-------- RECORD EXTRACTS --------

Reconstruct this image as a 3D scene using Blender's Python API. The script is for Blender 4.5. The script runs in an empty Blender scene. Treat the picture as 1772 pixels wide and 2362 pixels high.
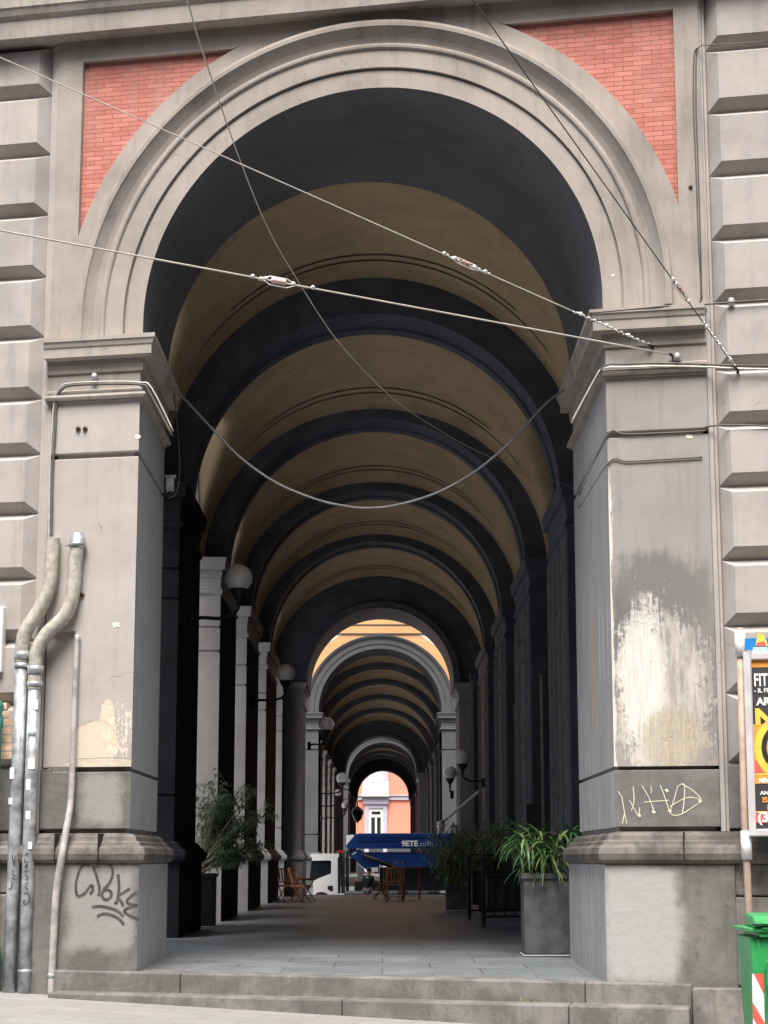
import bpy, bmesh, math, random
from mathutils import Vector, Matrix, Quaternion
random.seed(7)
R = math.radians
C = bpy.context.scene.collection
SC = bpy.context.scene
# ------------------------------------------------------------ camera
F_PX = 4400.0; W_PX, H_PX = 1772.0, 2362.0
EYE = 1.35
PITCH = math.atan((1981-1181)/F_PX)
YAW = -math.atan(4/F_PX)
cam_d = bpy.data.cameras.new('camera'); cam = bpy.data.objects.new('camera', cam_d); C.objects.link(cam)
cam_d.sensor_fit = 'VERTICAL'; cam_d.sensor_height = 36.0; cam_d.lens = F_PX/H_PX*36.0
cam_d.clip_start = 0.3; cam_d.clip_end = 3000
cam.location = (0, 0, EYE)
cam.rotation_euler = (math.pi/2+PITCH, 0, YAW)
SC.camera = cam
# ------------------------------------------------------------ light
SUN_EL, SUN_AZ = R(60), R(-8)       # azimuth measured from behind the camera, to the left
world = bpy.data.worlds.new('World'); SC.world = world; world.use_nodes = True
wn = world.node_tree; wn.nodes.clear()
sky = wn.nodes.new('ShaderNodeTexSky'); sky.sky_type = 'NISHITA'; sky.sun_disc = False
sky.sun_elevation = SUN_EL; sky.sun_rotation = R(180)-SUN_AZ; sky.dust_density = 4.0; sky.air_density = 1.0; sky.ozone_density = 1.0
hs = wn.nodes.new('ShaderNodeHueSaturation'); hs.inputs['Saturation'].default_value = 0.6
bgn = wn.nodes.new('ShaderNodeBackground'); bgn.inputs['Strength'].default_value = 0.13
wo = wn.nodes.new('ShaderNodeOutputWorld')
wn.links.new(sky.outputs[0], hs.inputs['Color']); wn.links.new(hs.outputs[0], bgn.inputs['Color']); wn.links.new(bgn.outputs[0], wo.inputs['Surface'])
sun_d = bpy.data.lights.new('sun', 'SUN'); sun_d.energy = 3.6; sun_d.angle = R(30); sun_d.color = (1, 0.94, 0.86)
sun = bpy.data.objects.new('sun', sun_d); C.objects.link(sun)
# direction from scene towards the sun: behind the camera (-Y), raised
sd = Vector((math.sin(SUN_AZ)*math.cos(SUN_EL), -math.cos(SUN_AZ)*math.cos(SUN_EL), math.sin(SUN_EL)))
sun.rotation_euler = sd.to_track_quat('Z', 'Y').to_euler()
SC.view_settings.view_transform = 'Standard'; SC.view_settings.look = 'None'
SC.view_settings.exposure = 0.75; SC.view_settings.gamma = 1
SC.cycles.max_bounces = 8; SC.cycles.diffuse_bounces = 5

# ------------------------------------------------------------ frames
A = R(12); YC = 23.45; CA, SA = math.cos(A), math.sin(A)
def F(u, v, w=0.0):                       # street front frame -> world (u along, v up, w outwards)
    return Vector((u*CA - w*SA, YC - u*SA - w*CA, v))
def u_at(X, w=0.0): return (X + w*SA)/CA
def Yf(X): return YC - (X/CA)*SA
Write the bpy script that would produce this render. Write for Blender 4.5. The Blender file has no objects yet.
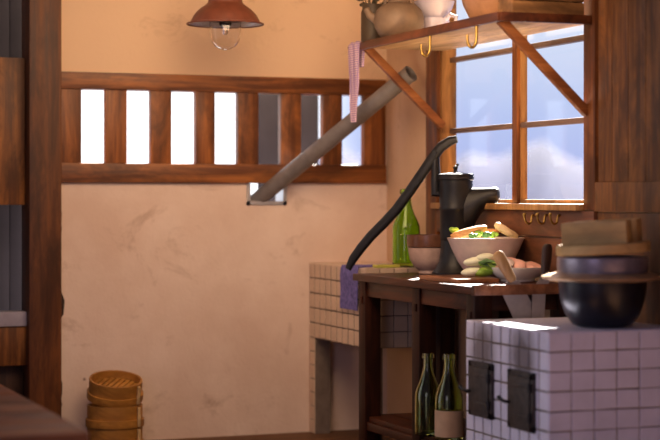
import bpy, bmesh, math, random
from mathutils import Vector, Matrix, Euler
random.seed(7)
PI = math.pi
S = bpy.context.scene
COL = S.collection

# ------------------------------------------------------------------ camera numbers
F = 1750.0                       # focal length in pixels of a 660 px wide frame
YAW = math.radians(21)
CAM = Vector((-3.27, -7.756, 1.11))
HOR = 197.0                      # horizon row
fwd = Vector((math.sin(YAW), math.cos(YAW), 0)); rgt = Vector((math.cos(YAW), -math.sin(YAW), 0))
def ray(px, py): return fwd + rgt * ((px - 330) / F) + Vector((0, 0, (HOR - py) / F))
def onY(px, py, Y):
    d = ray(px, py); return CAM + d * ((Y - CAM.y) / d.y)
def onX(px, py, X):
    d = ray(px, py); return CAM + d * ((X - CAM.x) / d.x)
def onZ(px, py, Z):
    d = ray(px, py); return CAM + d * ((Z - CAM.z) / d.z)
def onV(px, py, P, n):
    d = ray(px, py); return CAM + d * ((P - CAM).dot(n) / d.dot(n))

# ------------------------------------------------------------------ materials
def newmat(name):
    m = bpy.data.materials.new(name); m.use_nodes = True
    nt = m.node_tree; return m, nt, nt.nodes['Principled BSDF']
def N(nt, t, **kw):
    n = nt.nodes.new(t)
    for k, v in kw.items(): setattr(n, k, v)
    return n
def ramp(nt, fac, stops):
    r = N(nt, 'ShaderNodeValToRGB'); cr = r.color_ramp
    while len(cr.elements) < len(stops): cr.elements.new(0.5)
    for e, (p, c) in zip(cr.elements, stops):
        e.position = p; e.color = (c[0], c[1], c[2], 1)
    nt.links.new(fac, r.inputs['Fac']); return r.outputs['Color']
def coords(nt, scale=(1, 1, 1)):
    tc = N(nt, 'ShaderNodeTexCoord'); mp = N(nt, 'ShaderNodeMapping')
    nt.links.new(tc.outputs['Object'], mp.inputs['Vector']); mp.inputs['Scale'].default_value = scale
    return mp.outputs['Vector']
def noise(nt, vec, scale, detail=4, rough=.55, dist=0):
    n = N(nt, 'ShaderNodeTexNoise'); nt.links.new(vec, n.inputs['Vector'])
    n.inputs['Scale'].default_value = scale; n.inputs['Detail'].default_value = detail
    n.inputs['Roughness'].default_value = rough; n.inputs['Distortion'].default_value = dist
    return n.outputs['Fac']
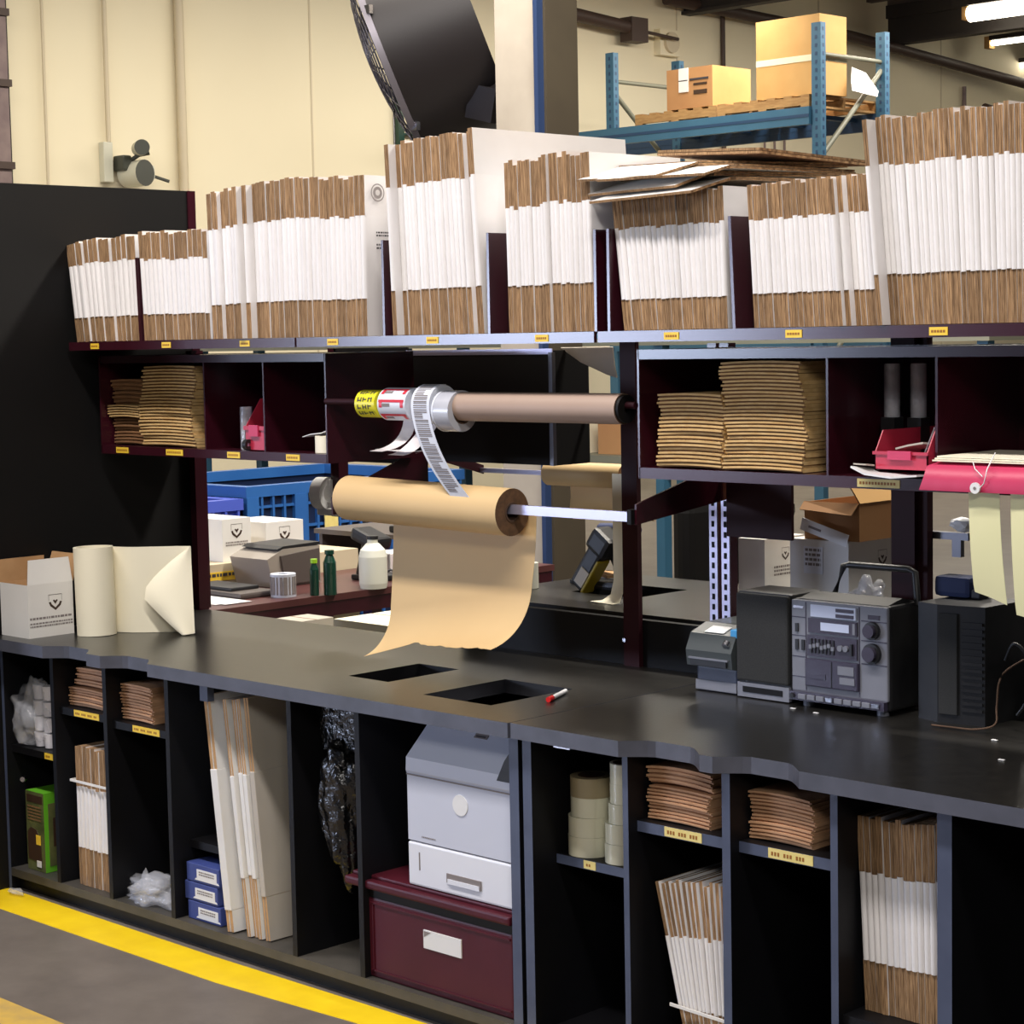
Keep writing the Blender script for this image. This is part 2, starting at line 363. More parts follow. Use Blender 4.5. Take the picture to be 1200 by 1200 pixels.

--------

GIVEN INSTRUCTION » Write out the lines beginning with the one that contains "Write the bpy" and ending with the one that contains "COL = S.collection", exactly as given. Leave pictures out.

THE REPLY »
Write the bpy script that would produce this render. Write for Blender 4.5. The Blender file has no objects yet.
import bpy, bmesh, math, random
from mathutils import Vector, Matrix, Euler
random.seed(7)
PI = math.pi
S = bpy.context.scene
COL = S.collection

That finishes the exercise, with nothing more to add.